A few days later, Collins was hobbled by a catastrophic own goal: Goldsmith was forced to admit multi-billion-dollar errors in his budget. The first overshadowed Collins’ campaign launch and National lost its best weapon – economic credibility.

There were few people to blame. The leadership team gave candidates little notice of the economic plan, which included a controversial pitch to cut taxes, despite Collins previously ruling that out.

“Policy was a disaster zone,” one incredulous MP said. “All we saw at the start was big spending – whether it was Bishop [on infrastructure], Willis on education, or Reti on health.

“They were coming up with big numbers and that was a massive mistake because it made us indistinguishable from Labour.”

The tax cuts confused voters, the MP believes. “[Finance Minister] Grant Robertson made the best point of the entire campaign: we’d fallen into some sort of economic Bermuda triangle. We were going to spend everything, but we were also going to be better on debt, and provide tax relief.”

“It evolved from the low energy into the Crusher,” an MP explained. “But ... because it hadn’t started that way, it was confusing and inauthentic.”
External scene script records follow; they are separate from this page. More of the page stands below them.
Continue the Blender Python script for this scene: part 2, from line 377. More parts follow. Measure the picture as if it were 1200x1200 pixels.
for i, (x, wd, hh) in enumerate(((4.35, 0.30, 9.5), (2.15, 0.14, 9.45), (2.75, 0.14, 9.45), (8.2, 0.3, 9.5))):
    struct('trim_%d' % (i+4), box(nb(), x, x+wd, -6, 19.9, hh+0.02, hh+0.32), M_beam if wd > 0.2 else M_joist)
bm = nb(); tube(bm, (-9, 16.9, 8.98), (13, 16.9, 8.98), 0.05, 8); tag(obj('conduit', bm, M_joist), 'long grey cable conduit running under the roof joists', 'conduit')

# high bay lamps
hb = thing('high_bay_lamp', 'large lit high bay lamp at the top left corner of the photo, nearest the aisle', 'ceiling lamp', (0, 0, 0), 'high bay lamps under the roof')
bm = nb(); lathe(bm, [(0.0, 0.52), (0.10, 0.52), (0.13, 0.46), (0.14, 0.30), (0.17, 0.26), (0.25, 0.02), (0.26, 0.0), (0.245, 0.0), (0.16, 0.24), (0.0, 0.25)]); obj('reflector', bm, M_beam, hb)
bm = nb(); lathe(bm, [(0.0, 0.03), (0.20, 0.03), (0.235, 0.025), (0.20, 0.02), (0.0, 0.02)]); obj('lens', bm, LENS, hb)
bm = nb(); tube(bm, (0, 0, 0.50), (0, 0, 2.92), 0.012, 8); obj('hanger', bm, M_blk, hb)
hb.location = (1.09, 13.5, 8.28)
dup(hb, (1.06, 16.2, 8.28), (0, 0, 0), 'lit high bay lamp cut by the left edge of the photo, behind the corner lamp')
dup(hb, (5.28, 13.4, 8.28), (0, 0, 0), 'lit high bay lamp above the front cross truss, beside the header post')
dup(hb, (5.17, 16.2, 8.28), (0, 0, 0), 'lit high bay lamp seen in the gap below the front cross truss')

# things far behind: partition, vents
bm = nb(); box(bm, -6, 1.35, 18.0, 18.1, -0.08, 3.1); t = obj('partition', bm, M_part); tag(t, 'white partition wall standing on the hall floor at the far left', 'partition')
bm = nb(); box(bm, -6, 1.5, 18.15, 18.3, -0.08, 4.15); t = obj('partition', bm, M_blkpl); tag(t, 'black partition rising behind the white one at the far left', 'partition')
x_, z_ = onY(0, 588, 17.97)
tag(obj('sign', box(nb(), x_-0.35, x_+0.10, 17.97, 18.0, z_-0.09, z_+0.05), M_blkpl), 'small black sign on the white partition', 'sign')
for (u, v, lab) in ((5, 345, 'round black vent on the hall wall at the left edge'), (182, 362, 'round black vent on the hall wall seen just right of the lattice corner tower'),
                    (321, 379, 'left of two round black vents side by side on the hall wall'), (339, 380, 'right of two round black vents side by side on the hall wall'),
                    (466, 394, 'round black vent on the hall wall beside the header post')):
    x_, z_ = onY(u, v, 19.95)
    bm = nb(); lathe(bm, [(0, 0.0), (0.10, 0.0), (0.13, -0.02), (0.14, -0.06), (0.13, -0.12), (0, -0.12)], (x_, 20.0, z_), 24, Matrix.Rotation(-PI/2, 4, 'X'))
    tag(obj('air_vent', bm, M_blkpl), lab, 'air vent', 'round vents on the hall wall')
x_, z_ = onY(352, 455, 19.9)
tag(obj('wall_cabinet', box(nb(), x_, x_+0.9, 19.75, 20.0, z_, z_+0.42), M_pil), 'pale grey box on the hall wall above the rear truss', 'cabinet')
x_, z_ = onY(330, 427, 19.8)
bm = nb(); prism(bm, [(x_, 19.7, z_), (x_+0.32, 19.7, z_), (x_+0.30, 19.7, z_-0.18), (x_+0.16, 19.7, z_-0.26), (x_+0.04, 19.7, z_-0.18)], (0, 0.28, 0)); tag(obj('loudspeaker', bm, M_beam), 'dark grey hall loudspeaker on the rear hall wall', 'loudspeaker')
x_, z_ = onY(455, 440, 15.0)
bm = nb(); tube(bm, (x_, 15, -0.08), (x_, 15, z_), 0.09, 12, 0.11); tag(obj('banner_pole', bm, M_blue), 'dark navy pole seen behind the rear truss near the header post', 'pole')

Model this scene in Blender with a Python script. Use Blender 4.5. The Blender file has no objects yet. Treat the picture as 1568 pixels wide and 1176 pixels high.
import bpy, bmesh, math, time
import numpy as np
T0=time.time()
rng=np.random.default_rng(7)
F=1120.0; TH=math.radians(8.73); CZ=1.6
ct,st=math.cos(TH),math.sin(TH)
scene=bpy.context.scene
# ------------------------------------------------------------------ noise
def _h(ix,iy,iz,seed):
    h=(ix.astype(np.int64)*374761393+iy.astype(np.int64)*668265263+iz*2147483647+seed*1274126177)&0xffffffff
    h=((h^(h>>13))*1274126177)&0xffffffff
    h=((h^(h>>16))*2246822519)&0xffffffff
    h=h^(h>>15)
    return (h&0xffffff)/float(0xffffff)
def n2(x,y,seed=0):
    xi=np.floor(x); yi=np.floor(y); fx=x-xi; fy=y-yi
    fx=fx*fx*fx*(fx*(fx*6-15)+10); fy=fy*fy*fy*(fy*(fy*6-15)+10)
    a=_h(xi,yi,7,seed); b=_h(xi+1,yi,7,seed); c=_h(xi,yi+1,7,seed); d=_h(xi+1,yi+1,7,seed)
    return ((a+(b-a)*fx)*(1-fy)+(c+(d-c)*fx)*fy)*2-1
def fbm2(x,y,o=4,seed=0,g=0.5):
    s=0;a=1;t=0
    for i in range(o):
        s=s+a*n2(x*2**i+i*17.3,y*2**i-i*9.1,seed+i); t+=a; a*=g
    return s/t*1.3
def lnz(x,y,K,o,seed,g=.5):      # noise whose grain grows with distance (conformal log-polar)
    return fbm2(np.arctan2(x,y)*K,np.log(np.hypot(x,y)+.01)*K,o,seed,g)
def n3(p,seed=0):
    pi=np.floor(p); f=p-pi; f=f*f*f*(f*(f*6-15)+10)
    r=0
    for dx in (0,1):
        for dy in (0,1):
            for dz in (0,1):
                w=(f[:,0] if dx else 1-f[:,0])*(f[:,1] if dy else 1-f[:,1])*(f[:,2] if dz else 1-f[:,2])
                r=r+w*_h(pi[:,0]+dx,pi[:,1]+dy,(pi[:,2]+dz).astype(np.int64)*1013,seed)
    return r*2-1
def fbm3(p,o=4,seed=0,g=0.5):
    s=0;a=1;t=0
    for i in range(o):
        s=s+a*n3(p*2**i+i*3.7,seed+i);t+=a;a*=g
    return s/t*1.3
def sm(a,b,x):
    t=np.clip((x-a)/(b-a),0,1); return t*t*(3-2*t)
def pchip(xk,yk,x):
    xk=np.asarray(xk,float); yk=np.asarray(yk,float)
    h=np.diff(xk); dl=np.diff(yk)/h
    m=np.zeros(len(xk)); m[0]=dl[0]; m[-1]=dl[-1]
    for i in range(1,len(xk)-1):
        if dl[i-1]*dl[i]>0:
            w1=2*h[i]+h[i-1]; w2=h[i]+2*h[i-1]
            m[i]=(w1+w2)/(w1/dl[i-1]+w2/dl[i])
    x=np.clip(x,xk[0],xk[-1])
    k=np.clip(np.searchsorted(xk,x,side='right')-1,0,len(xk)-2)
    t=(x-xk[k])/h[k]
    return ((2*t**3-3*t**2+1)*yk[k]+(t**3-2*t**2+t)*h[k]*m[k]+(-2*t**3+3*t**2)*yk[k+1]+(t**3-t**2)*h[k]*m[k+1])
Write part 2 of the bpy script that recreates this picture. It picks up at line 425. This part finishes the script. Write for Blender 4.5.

Another MP disliked the straight-from-the-heart, unscripted style. “The second [Newshub] debate really put a line under it. The one where she just went a bit crazy … she went very shouty, talking to herself and giggling to herself.

“The whole thing fell apart. Gerry and her fundamentally started disagreeing on issues and she apparently had a huge blow-up at the campaign team because she felt they were trying to make her too soft.

“She started to harden up, and become the Crusher again. They were trying to keep her on message, with a softer face to try and appeal to the middle voter ... And middle New Zealand switched off her completely.”

From the inside, the campaign careered off the rails. Two weeks out from the election, one MP complained to Stuff: “If you think it looks bad, it’s even worse.”

“The central campaign was a disaster,” a National MP sighed. “Candidates were getting collateral [advertising material] very late, we saw collateral go out there with wrong spelling, graphics had our numbers wrong.”

There was frustration that the new team entirely shut out Paula Bennett, who’d amassed and absorbed a treasure trove of data over months.

“For a good year, [Gerry] was critical of Paula,” one seasoned MP said. “They didn’t get on personality-wise, he was clear in his head that he could do much better. Then he got there and didn’t know what to do.

“He has certain skills but an organisational brain to run a campaign just isn’t one of those areas.

The cracks become obvious. On October 5, an email emerged in which first-term MP and Auckland Council spokesperson Denise Lee criticised Collins for not consulting her about a new local body policy.

“All of the experienced MPs from the John Key and Bill English governments, we know what discipline is,” a departing MP said. “[Judith] made that decision and that is the leader’s prerogative.

“Let’s be honest about the class of 2017: they have been the bane in National’s life. There has been nothing but leaks, a sense of self-entitlement and real arrogance … Is it any wonder this email was sent and leaked, was it written to be leaked?

“That was our demise. I believe Judith when she said it probably took about five points off us.”

She digressed into fat-shaming, accused Jacinda Ardern of lying, goaded the Labour leader to sue her, and then accused her rival of name-calling. There were attacks on the media, and an incautious explanation of how, as a tax lawyer, she used to help people avoid inheritance tax.

“What typified the whole campaign for me was we had [Brownlee], our deputy leader and campaign manager in the media, explaining that he is responsible for his own obesity,’’ one MP said. ‘’How mad is that? How off-topic is that?”

Another explained: “None of them were talking to each other. Judith would say what she wanted at the media standups because there wasn’t anyone else giving her clear direction, certainly in the last two weeks.”

Others don’t accept that analysis. “Gerry and Judith both share fault in this. It’s galling to see them portraying themselves as reluctant heroes, who it was thrust upon.

“Judith crawled over broken glass for a decade to get this job, she isn’t some Joan of Arc figure. Sadly, when she got there, there was nothing. She didn’t even have an A4 of a plan.”

Another said: “She has had her day. She is from a bygone era. She’s brittle, I don’t believe she is the face of National and she definitely won’t be the leader going into ‘23.”


So at what point does Judith Collins stop making excuses and put the party ahead of her own self-interest? In my opinion she must take responsibility for National’s resounding defeat by stepping down to let a more capable and credible leader take her place.

Let’s also not forget Crusher’s previously held belief that anywhere below 35 per cent in a general election should trigger a change in National's leadership. But now that she’s assumed command Collins has reneged on her own stipulated cutoff mark.

Crusher has also said that she won’t go willingly. So it’s up to the National Party to oust her. This must happen if New Zealand is to have an opposition that actually works, which is required in order for our democracy to properly function. Because if Crusher is allowed to stay on we will simply see a continuance of the same disorganisation exhibited over National's disastrous 2020 election campaign.